Daniel Giménez Cacho in Zama - Credit IMDB

Daniel Giménez Cacho in Zama

Zama’s true status is nothing as grand and he knows it. His judicial decisions are made as a function of his only wish: to be transferred to Lerma (Martel’s home town it’s Buenos Aires in the novel) and be reunited with his wife and three children whom he has not seen in many years. In one scene, that is almost comical in its frank expression of colonial cruelty, a bedraggled family claiming Spanish noble blood brag about their history of chasing Indians into the jungle and ‘showing them no mercy.’ Their problem is that they did such a good job that there is no one left to work for them except for their mixed-raced granddaughter. Zama promises them their property and Indian slaves.

Zama’s assistant, Ventura Prieto (Juan Minujín), challenges Zama on his judgement, pointing out the family’s lack of title deeds and documentation. ‘The name of Irala isn’t enough to enslave natives,’ Ventura reminds Zama who feels that ‘the family have suffered enough.’ Furious at Ventura’s challenge, Zama strikes him and the two men get into a brawl that is reported to the governor.

When Zama is summoned to the governor’s (Daniel Veronese) office his hopes are raised with the news that the Royal Mail has arrived. Zama awaits the Royal Mail like children await Christmas, not only for long delayed salary, but for a letter from his wife and news of his transfer. But the smile on Zama’s face turns to despair as he learns that the governor will be transferred to Spain and there is no news for Zama. On top of that, the governor adds that Ventura Prieto will be deported to Lerma for his part in the brawl, a punishment that needs to be handled discretely given Zama’s status and involvement. You can feel Zama’s body and soul filling up with fury, when he asks how it is that a deportee can name his destination.Zama - Credit IMDB

More humiliation and false promises follow, one of the strangest dealing with the scribe (Nahuel Cano) who is to write a transfer letter to the King on Zama’s behalf. Zama has fathered a child, which affords him the right of transfer. Although it is the illegitimate son of a native woman, the governor is going to overlook that and sign the letter if Zama delivers a report to him on the book that the scribe has been writing. That act is illegal and the governor wants the book destroyed. The colony and its inhabitants, are fated to disappear from history in its cultural void.

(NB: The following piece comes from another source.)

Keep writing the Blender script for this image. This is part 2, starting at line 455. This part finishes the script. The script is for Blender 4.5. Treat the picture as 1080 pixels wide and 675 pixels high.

The crux of the films lies in a relatively early sequence in which Zama and the brandy importer have a meeting with the Treasury Minister’s wife, the well-fed, well-wigged and well-dressed Luciana Piñares de Luenga (the Spanish actress Lola Dueñas) who is stationed temporarily in the colony. She asks about Buenos Aires where, she read, they have many comedy troupes that put on plays and orchestras. ‘We have no occasions for elegance here’, she laments, something that Zama knows only too well.

Struggling to join in the conversation, Zama adds, ‘if only we had some cold months, adding, ‘snow is so elegant’ before conjuring up images of ‘Russian Princesses wrapped in furs. The perfumes. The heated houses with rugs…’ Luciana interrupts him with the sobering comment that ‘Europe is best remembered by those who have never been there.’

If Zama is in awe of Luciana’s elegance and social class, he has no affinity for the natives of his coastal colony, and makes little effort to know his mestizo son, a fact that makes the ending all the more ironic. Zama is tortured by his longing for European civilisation, and by his inability to embrace his status as an ‘americano’. Martel’s remarkable use of repeated images and sound add to the film’s surreal, otherworldly quality. As Luciana mentions Zama’s reported imminent transfer, her voice fades and an electronic sound fills the void as though reality, and life itself, is slipping away.